Which Tax Cuts Have Stimulated the Economy?

“‘We tried that, and it didn’t work,’ Obama and his partisans sneer in response to arguments that tax cuts are the key to restoring economic growth.” 

But as Peter Ferrara writes in the American Spectator cuts to marginal tax rates and capital gains rates – such as the tax cuts of John F. Kennedy, Ronald Reagan, George W. Bush in 2001 and 2003 – all resulted in accelerating (or “stimulating”) economic growth.  Other tax cuts – namely credits, rebates, and redistribution through the tax code, such as those pushed by Bush in 2008 and Obama in 2009 – don’t do anything to stimulate the economy.

Such tax rebates or tax credits do not work to stimulate economic growth because they do not change the fundamental incentives that govern the economy. A $500 tax credit or tax rebate involves the government either explicitly or effectively sending you a check for $500. But after that you and everyone else still face the same tax rates and same economic incentives. 

Tax cuts do not expand the economy by “putting more money in people’s pockets,” thereby leading to increased spending. Increased welfare benefits would put more money in people’s pockets as well. But this is an outdated Keynesian rationale from the 1930s that increasing spending will increase growth to meet the demand. That does not work for two reasons. First, the government has to borrow or tax the money from someone else in the economy to give you the tax credit or increased welfare check. So, if it takes $500 out of the economy to give you $500 through the tax credit or increased welfare, it has not added anything to the economy on net. Secondly, again, there is no change in fundamental incentives. …

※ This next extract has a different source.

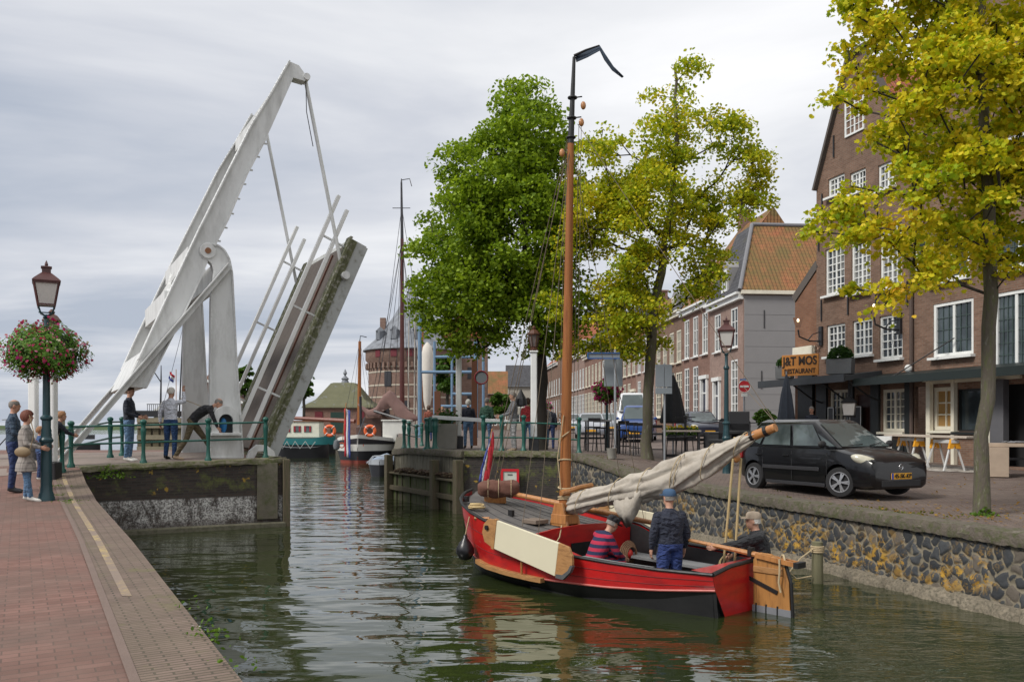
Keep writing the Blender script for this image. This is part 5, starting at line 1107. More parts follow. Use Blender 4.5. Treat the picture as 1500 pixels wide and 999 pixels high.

As of this month, we are in the longest recession since World War II. The National Bureau of Economic Research scores this recession as having started in December, 2007. Yet, from the beginning we have followed old-fashioned, Keynesian tax cut stimulus policies, first under Bush, but then continued under Obama, rather than the amazingly successful tax rate cut policies of Kennedy and Reagan. That is why this is the longest recession since World War II, with still no end in sight, and unemployment persistent and relentlessly climbing.